## The request
Present every line in which the string "this" appears.

## Scene script records
------------------------------------------------------------------------

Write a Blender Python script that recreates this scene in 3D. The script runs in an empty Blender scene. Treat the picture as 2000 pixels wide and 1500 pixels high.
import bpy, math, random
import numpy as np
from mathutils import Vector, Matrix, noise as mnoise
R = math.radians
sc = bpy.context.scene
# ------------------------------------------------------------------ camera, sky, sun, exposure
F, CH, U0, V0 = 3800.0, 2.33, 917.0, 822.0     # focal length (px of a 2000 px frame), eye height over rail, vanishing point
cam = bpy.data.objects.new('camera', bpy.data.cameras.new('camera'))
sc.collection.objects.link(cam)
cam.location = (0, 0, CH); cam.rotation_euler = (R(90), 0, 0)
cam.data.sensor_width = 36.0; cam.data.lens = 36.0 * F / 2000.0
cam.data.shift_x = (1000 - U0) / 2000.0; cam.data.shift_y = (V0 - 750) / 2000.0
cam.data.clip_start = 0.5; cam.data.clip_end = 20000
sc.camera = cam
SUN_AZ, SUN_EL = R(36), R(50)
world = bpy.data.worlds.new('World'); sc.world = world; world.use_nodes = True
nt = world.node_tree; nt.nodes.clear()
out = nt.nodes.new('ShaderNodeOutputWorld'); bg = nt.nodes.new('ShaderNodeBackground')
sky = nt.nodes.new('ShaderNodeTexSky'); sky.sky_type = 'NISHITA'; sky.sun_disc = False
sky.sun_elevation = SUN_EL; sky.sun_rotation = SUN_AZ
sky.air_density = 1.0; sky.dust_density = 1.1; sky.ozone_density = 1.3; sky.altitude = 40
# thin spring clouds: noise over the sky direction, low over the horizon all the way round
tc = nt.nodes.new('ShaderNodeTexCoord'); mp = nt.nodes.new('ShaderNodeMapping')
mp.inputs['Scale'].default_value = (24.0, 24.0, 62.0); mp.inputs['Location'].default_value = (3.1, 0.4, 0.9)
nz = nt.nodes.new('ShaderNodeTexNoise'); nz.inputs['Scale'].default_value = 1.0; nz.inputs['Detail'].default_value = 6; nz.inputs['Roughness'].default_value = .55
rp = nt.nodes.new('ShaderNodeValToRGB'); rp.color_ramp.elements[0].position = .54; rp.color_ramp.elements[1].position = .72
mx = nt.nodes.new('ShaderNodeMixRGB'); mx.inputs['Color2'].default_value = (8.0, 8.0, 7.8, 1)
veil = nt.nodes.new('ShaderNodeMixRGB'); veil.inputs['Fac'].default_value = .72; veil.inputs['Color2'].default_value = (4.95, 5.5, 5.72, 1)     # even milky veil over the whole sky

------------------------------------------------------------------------

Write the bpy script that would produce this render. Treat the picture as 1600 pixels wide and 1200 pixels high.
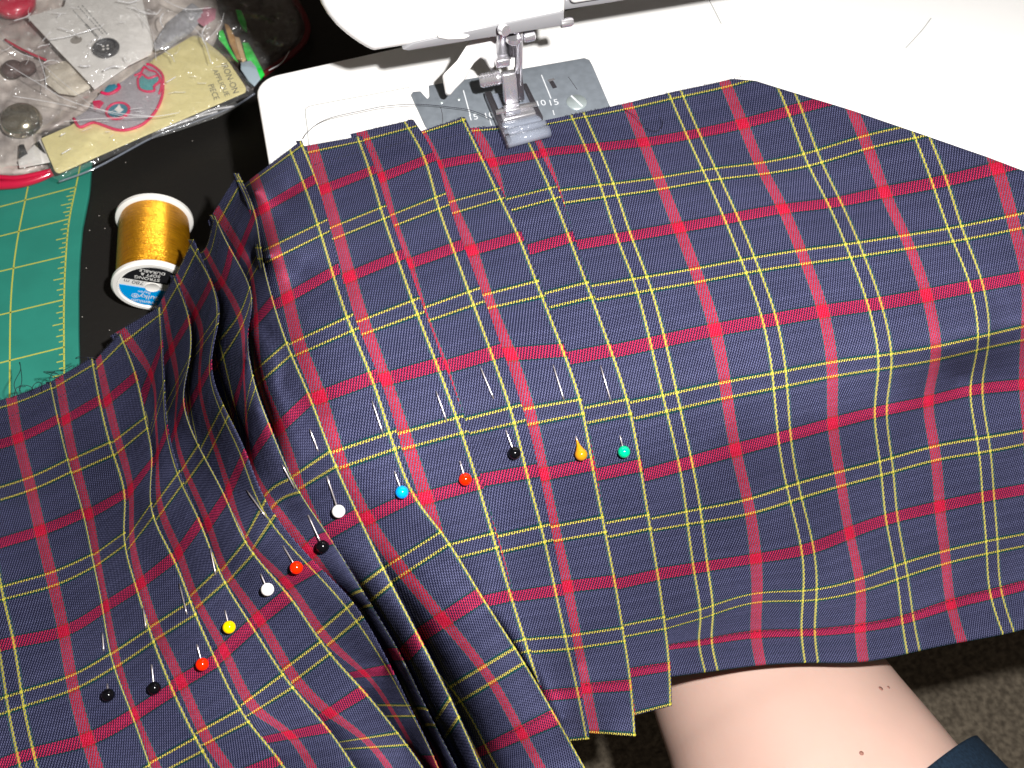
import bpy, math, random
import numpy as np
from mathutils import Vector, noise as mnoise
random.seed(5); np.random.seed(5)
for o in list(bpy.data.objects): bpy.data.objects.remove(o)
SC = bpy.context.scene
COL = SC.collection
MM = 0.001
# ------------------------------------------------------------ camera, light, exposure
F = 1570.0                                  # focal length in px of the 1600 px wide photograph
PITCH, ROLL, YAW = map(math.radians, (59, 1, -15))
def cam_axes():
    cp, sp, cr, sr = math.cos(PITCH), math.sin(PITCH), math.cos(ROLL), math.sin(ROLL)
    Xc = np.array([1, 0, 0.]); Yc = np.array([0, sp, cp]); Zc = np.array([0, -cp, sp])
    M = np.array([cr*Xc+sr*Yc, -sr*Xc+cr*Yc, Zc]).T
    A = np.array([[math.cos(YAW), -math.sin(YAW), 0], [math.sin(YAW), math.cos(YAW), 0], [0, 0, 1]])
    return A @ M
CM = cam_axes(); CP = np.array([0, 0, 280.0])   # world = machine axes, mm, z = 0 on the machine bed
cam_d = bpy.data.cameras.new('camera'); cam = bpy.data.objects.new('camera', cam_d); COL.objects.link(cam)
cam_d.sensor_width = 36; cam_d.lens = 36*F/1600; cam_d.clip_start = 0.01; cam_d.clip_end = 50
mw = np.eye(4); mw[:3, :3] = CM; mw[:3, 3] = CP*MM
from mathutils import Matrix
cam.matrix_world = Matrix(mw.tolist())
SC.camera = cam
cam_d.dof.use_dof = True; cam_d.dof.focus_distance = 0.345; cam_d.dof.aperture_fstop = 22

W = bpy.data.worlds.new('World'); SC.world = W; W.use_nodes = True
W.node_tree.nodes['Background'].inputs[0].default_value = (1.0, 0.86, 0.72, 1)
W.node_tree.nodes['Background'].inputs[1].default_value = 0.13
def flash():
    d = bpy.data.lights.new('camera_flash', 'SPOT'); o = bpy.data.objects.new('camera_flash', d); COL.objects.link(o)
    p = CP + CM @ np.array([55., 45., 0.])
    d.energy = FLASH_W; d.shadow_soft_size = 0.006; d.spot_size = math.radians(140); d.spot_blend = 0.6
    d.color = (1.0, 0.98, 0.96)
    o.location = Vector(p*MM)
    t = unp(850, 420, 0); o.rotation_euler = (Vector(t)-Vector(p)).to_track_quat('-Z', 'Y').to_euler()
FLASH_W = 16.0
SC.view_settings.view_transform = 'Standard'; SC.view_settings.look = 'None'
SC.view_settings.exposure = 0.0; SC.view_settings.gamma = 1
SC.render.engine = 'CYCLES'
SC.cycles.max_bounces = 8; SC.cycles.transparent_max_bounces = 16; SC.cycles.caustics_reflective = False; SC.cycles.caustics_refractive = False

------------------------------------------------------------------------

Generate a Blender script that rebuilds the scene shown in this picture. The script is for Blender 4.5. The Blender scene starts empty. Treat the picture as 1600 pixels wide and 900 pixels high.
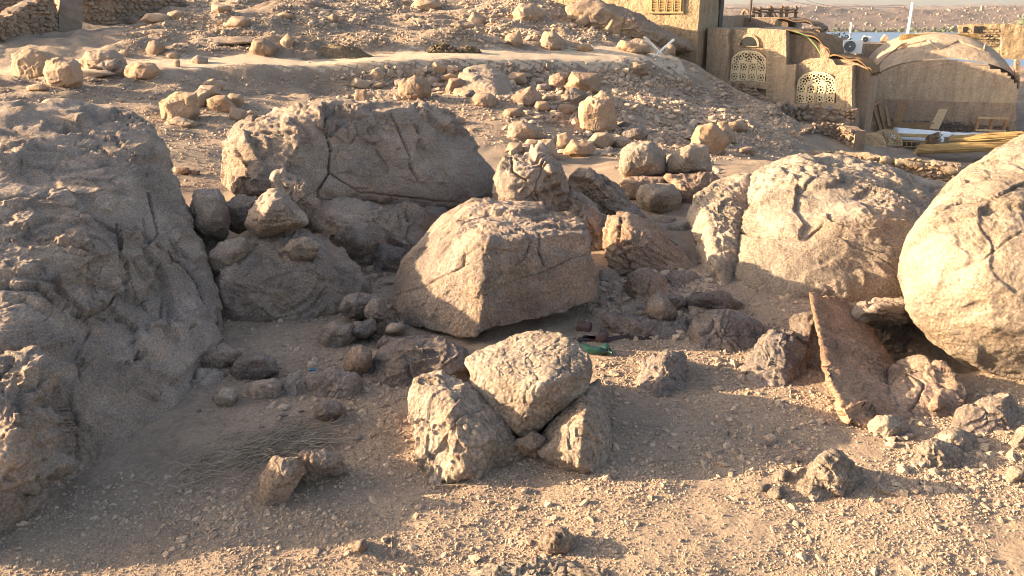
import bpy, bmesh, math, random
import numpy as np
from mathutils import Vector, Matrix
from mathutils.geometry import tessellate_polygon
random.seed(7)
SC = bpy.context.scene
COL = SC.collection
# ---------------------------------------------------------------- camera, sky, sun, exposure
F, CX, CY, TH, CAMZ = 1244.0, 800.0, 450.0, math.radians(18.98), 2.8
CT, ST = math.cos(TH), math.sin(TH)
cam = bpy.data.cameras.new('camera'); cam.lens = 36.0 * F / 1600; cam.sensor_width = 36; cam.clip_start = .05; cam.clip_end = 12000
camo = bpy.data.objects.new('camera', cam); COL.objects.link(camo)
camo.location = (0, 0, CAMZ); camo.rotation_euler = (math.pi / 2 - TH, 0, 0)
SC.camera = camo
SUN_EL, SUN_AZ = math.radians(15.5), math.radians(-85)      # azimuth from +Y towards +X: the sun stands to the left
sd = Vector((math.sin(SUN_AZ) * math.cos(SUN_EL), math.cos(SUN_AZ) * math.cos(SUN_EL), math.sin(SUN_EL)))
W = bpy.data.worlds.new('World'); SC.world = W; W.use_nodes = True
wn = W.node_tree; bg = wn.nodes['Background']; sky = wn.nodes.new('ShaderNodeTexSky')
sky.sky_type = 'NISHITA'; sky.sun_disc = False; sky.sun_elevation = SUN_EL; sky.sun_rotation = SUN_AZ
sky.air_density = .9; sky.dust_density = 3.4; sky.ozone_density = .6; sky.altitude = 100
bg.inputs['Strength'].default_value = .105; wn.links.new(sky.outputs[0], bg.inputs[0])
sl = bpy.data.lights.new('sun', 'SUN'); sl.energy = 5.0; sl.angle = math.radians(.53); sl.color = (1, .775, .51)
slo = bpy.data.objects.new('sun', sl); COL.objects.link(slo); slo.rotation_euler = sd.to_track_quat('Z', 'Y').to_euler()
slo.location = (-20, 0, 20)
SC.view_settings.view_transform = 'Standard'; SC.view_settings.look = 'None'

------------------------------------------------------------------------

## Task answer
Write a Blender Python script that recreates this scene in 3D. The script runs in an empty Blender scene. Treat the picture as 2000 pixels wide and 1500 pixels high.
Write the bpy script that would produce this render. Treat the picture as 1600 pixels wide and 1200 pixels high.
Generate a Blender script that rebuilds the scene shown in this picture. The script is for Blender 4.5. The Blender scene starts empty. Treat the picture as 1600 pixels wide and 900 pixels high.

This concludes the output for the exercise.